GOAL - Find the lines holding the string "pixels" in the data, then copy all of them.

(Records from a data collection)
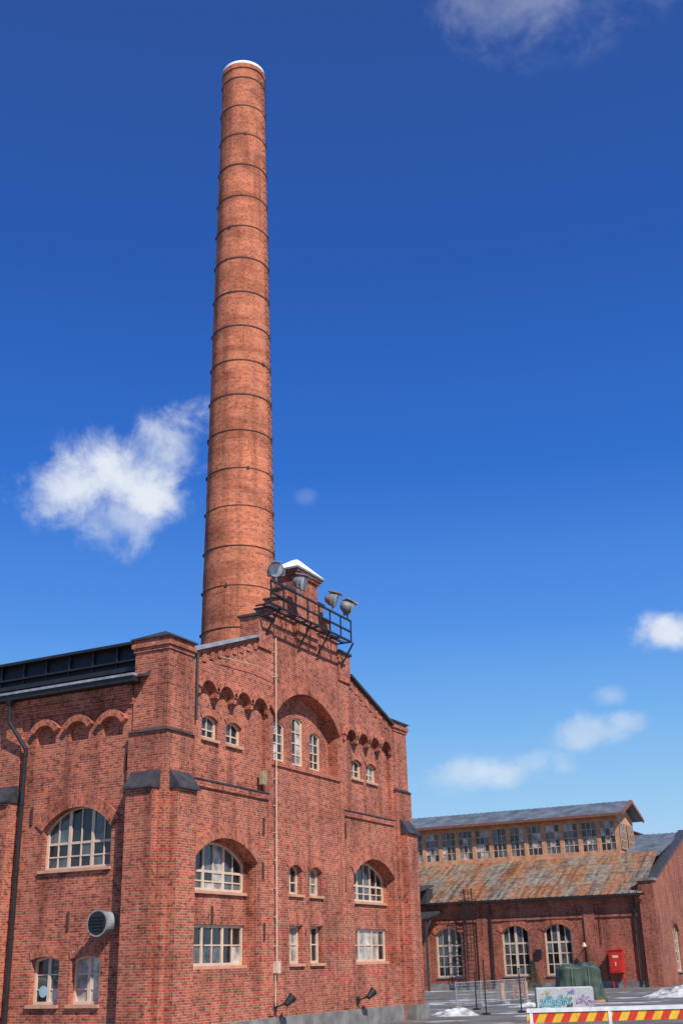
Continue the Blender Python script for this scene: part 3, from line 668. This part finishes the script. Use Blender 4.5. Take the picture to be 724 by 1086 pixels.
# (q, t, width, height, opacity, tilt) -> lobe direction and angular size on the sky
for q,t_,sw,sh,op,tilt in ((-.200,.440,.078,.052,.90,.15),(-.250,.428,.060,.045,.85,0),(-.165,.468,.058,.045,.82,.4),(-.215,.398,.055,.04,.6,-.3),
        (.2960,.274,.040,.020,.92,0),(.1278,.151,.072,.020,.55,.05),(.214,.184,.040,.018,.50,.1),(.245,.192,.026,.012,.45,0),(.235,.215,.020,.012,.3,0),
        (.27,1.08,.11,.07,.22,.15),(-.033,.415,.013,.010,.14,0)):
    c=(F+R*q+U*t_).normalized(); r_=c.cross(U).normalized(); u_=r_.cross(c).normalized(); r2=r_*math.cos(tilt)+u_*math.sin(tilt); u2=u_*math.cos(tilt)-r_*math.sin(tilt)
    da=N(nt,'ShaderNodeVectorMath',operation='DOT_PRODUCT'); L(DIR,da.inputs[0]); da.inputs[1].default_value=r2/sw
    db=N(nt,'ShaderNodeVectorMath',operation='DOT_PRODUCT'); L(DIR,db.inputs[0]); db.inputs[1].default_value=u2/sh
    dc=N(nt,'ShaderNodeVectorMath',operation='DOT_PRODUCT'); L(DIR,dc.inputs[0]); dc.inputs[1].default_value=c
    e=M2('SQRT',M2('ADD',M2('MULTIPLY',da.outputs['Value'],da.outputs['Value']),M2('MULTIPLY',db.outputs['Value'],db.outputs['Value'])))
    v=M2('ADD',M2('MULTIPLY',M2('SUBTRACT',1.0,e),1.4),M2('MULTIPLY',M2('SUBTRACT',nz.outputs[0],.50),3.4))
    v=M2('MULTIPLY',v,.75,clamp=True)
    v=M2('MULTIPLY',M2('MULTIPLY',v,v),M2('SUBTRACT',3.0,M2('MULTIPLY',v,2.0)))
    edge=M2('MULTIPLY',M2('SUBTRACT',1.35,e),1.6,clamp=True); v=M2('MULTIPLY',v,edge)
    v=M2('MULTIPLY',M2('MULTIPLY',v,op),M2('GREATER_THAN',dc.outputs['Value'],0))
    total=v if total is None else M2('MAXIMUM',total,v)
cc=ramp(nt,nz2.outputs[0],[(.35,(.60,.69,.82)),(.58,(.86,.90,.95))]); c10=N(nt,'ShaderNodeVectorMath',operation='SCALE'); L(cc,c10.inputs[0]); c10.inputs['Scale'].default_value=10
L(mix(nt,total,base,c10.outputs[0]),bg.inputs[0]); bg.inputs[1].default_value=.1
sl=bpy.data.lights.new('sun','SUN'); sl.energy=5.0; sl.angle=math.radians(.5); sl.color=(1,.95,.88); so=bpy.data.objects.new('sun',sl); sc.collection.objects.link(so)
sd_=Vector((sunv.x*math.cos(el),sunv.y*math.cos(el),math.sin(el))); so.rotation_euler=sd_.to_track_quat('Z','Y').to_euler()
# ============================================================ CAMERA
cdt=bpy.data.cameras.new('camera'); cam=bpy.data.objects.new('camera',cdt); sc.collection.objects.link(cam); sc.camera=cam
cdt.sensor_fit='VERTICAL'; cdt.sensor_height=36; cdt.lens=36*1200/1086; cdt.clip_end=5000
fw=F*math.cos(p)+U*math.sin(p); up=-F*math.sin(p)+U*math.cos(p); c_=math.sqrt(1-th*th)
rt=R*c_-up*th; up2=up*c_+R*th
Mx=Matrix((rt,up2,-fw)).transposed().to_4x4(); Mx.translation=CAM; cam.matrix_world=Mx
sc.view_settings.view_transform='Standard'; sc.view_settings.look='None'; sc.view_settings.exposure=0
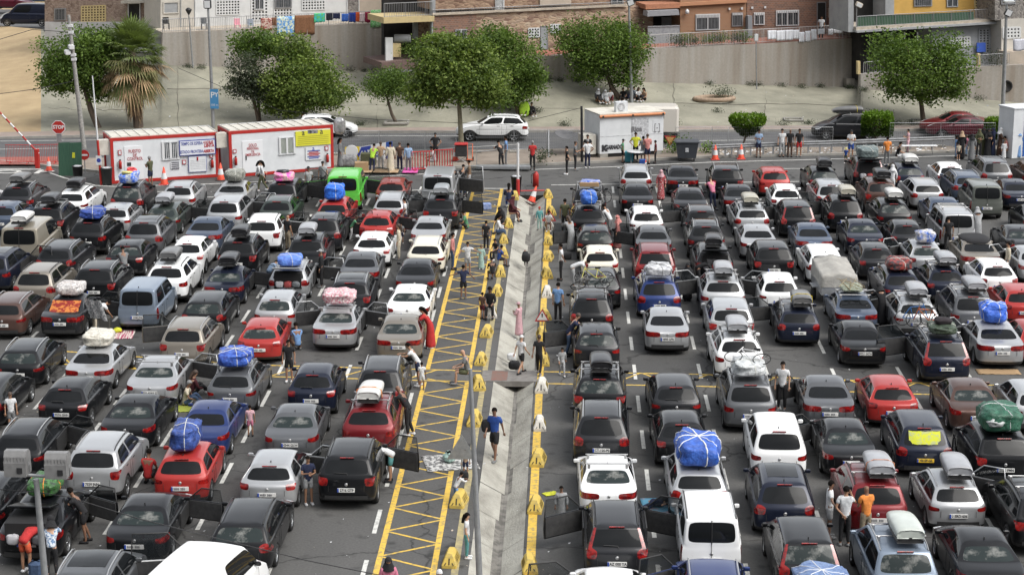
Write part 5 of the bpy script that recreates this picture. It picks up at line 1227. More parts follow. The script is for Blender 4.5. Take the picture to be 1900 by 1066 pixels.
for i, (x0, y0, x1, y1, lb) in enumerate(((1424, 57, 1440, 74, 'leftmost white sheet on the long railing'), (1440, 57, 1457, 76, 'white sheet second from the left on the long railing'), (1457, 56, 1471, 75, 'bluish white sheet in the middle of the long railing'), (1471, 56, 1483, 73, 'short white sheet left of the hanging towels'),
   (1483, 60, 1493, 79, 'left long white towel hanging low'), (1494, 58, 1504, 78, 'middle long white towel hanging low'), (1505, 55, 1515, 75, 'right long white towel hanging low'), (1518, 54, 1530, 64, 'small white cloth right of the long towels'), (1537, 54, 1546, 65, 'small white cloth under the man on the terrace'), (1547, 54, 1563, 62, 'rightmost white cloth on the long railing'))):
    cloth(W2, x0, y0, x1, y1, MWC, 'white_sheet', lb, 'laundry', group='white sheets on the long railing', sl=-.05)
cloth(FA(1868, 143.5, 1960, 145), 1880, 73, 1915, 95, pm('dotted_cloth', (.6, .61, .66), (.45, .46, .52), scale=20, rough=.9), 'dotted_cloth', 'white dotted cloth hung at the right edge above the beige parapet', 'laundry')
# terrace chairs
def chair_simple(p, c, label, s=1.0):
    e = empty('terrace_chair', p, R(20), label, 'chair'); m = pm('chair_%d' % int(c[0]*1000), c, rough=.6)
    b = MB(); b.rbox(-.22, .22, -.22, .22, .42, .46, .015); b.build('seat', m, e); b = MB(); b.rbox(-.22, .22, .19, .23, .46, .88, .015); b.build('backrest', m, e)
    for x in (-.19, .19):
        for y in (-.19, .19): b = MB(); b.box(x-.02, x+.02, y-.02, y+.02, 0, .42); b.build('leg', m, e)
FW = FA(300, 141.8, 715, 148.8)
for x, y, c, l in ((309, 55, (.015, .015, .015), 'black high backed chair on the left terrace'), (379, 55, (.10, .11, .12), 'grey chair on the left terrace'), (441, 57, (.75, .35, .42), 'pink plastic chair on the left terrace'), (466, 58, (.30, .34, .40), 'grey blue folded chair on the left terrace')):
    chair_simple(FW.pt(x, y), c, l)
# flower pots on the long terrace
GPOT = 'flower pots along the long terrace'
# ------------------------------------------------------------------ trees and poles
M_BARK = pm('tree_bark', (.15, .115, .085), (.09, .07, .055), scale=6, rough=.95, bump=.6, bscale=20, stretch=(1, 1, .3))
M_BARKP = pm('pale_plane_bark', (.30, .28, .20), (.19, .17, .12), scale=5, rough=.95)
def leafm(name, c):
    m = pm(name, c, tuple(q*.62 for q in c), scale=2.5, rough=.6, spec=.25); nt = m.node_tree; b = nt.nodes['Principled BSDF']
    t = nt.nodes.new('ShaderNodeBsdfTranslucent'); t.inputs[0].default_value = (c[0]*1.1, c[1]*1.2, c[2]*.5, 1); mx = nt.nodes.new('ShaderNodeMixShader'); mx.inputs[0].default_value = .28
    o = [n for n in nt.nodes if n.type == 'OUTPUT_MATERIAL'][0]; nt.links.new(b.outputs[0], mx.inputs[1]); nt.links.new(t.outputs[0], mx.inputs[2]); nt.links.new(mx.outputs[0], o.inputs[0]); return m
LEAF = {'g': [leafm('leaf_mid', (.13, .205, .04)), leafm('leaf_dark', (.075, .13, .026)), leafm('leaf_light', (.18, .27, .06))],
        'p': [leafm('plane_leaf_mid', (.165, .235, .05)), leafm('plane_leaf_dark', (.085, .135, .03)), leafm('plane_leaf_light', (.26, .34, .09))],
        'o': [leafm('olive_leaf_mid', (.07, .09, .055)), leafm('olive_leaf_dark', (.04, .055, .035)), leafm('olive_leaf_light', (.11, .13, .08))],
        'h': [leafm('hedge_leaf_mid', (.09, .17, .02)), leafm('hedge_leaf_dark', (.05, .09, .02)), leafm('hedge_leaf_light', (.16, .27, .03))]}
def leaves(mb, centre, rad, n, size, rnd, seed, dens=1.0, flat=1.0):
    """leaf clumps through an ellipsoid, clumps gathered at the ends of imaginary twigs"""
    clumps = []
    n = int(n*1.25); nc = max(10, int(n/34))
    for _ in range(nc):
        while True:
            d = Vector((rnd.gauss(0, 1), rnd.gauss(0, 1), rnd.gauss(0, 1)))
            if d.length > .01: d.normalize(); break
        r = rnd.random()**.36
        r *= 1+.42*noise.noise(d*1.9+Vector((seed, seed*2, 0)))+.26*noise.noise(d*4.5+Vector((0, seed, 1)))
        if d.z < -.25: r *= .82
        clumps.append((Vector((d.x*rad[0]*r, d.y*rad[1]*r, d.z*rad[2]*r))+centre, rnd.uniform(.22, .42)*(rad[0]**.35), rnd.choice((0, 0, 1, 1, 2))))
    vs = []; fs = []; ms = []
    for c, cr, mi in clumps:
        for _ in range(34):
            p = c+Vector((max(-1.7, min(1.7, rnd.gauss(0, 1)))*cr, max(-1.7, min(1.7, rnd.gauss(0, 1)))*cr, max(-1.6, min(1.6, rnd.gauss(0, 1)))*cr*.7))
            a = Vector((rnd.gauss(0, 1), rnd.gauss(0, 1), rnd.gauss(0, .6))).normalized(); q = a.cross(Vector((rnd.gauss(0, 1), rnd.gauss(0, 1), rnd.gauss(0, 1)))).normalized()
            s_ = size*rnd.uniform(.6, 1.25); k = len(vs)
            vs += [p-a*s_*.5, p+q*s_*.30, p+a*s_*.5, p-q*s_*.30]; fs.append((k, k+1, k+2, k+3)); ms.append(mi if rnd.random() < .9 else rnd.randint(0, 2))
    b0 = len(mb.v); mb.v += [tuple(v) for v in vs]; mb.f += [tuple(b0+i for i in f) for f in fs]; mb.m += ms; mb.sm += [False]*len(fs)
    return clumps
def tree(base, blobs, Yc, label, n=9000, leaf='g', size=.24, trunk=.16, bark=None, lean=None, name='tree', depth=.9, seed=1, group='broadleaf trees on the concrete slope'):
    """blobs: crown ellipses in photo coordinates (cx, cy, rx, ry) at distance Yc"""
    rnd = random.Random(seed); e = empty(name, base, 0, label, 'tree', group)
    sc = F_PX/((Yc+5)*math.cos(R(PITCH))+0); mb = MB(); allc = []; tot = sum(b[2]*b[3] for b in blobs)
    for i, (x, y, rx, ry) in enumerate(blobs):
        c = PY(x, y, Yc)-base; r = (rx/sc, rx/sc*depth, ry/sc); allc.append((c, r)); leaves(mb, c, r, int(n*rx*ry/tot), size, rnd, seed+i*3.1)
    mb.build('crown', LEAF[leaf], e)
    t = MB(); c0, r0 = allc[0]; top = c0+Vector((0, 0, -r0[2]*.45)); bend = Vector((lean or 0, 0, 0))
    pts = [Vector((0, 0, -.1)), top*.33+bend*.5, top*.7+bend*.3, top]; t.tube(pts, trunk*1.15, 9, r2=trunk*.65)
    for c, r in allc:
        for _ in range(5 if len(allc) > 1 else 9):
            tip = c+Vector((rnd.uniform(-.7, .7)*r[0], rnd.uniform(-.7, .7)*r[1], rnd.uniform(-.3, .7)*r[2])); m_ = top.lerp(tip, .5)+Vector((0, 0, .15*r[2])); t.tube([top*.93, m_, tip], trunk*.38, 5, r2=trunk*.08)
    t.build('trunk', bark or M_BARK, e); return e
b0 = T(183, 236); tree(b0, [(150, 112, 68, 56), (185, 88, 42, 34), (112, 140, 40, 44), (180, 165, 30, 28)], b0.y, 'broad dark green tree left of the palm', 17000, 'g', .20, .2, seed=3, lean=-.3)
b0 = T(482, 224); tree(b0, [(472, 85, 46, 26), (505, 80, 22, 22)], b0.y+1.2, 'bright green treetop behind the grey green olive tree', 3600, 'g', .22, .1, seed=5)
b0 = T(480, 226); tree(b0, [(462, 138, 36, 40), (480, 165, 28, 34), (440, 165, 20, 24)], b0.y-.3, 'grey green olive tree left of the plane tree', 4500, 'o', .17, .1, seed=6)
b0 = T(567, 224); tree(b0, [(560, 150, 66, 55), (548, 95, 32, 32), (608, 175, 46, 32), (510, 178, 34, 40), (545, 200, 34, 20)], b0.y-.8, 'plane tree with irregular crown behind the second cabin', 17000, 'p', .21, .12, M_BARKP, seed=8)
b0 = T(737, 230); tree(b0, [(716, 160, 38, 27), (735, 158, 30, 26)], b0.y, 'small clipped leaning tree in a square planter', 6500, 'g', .15, .11, lean=-.25, seed=11)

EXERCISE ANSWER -
Continue the Blender Python script for this scene: part 3, from line 668. This part finishes the script. Use Blender 4.5. Take the picture to be 724 by 1086 pixels.
Write part 5 of the bpy script that recreates this picture. It picks up at line 1227. More parts follow. The script is for Blender 4.5. Take the picture to be 1900 by 1066 pixels.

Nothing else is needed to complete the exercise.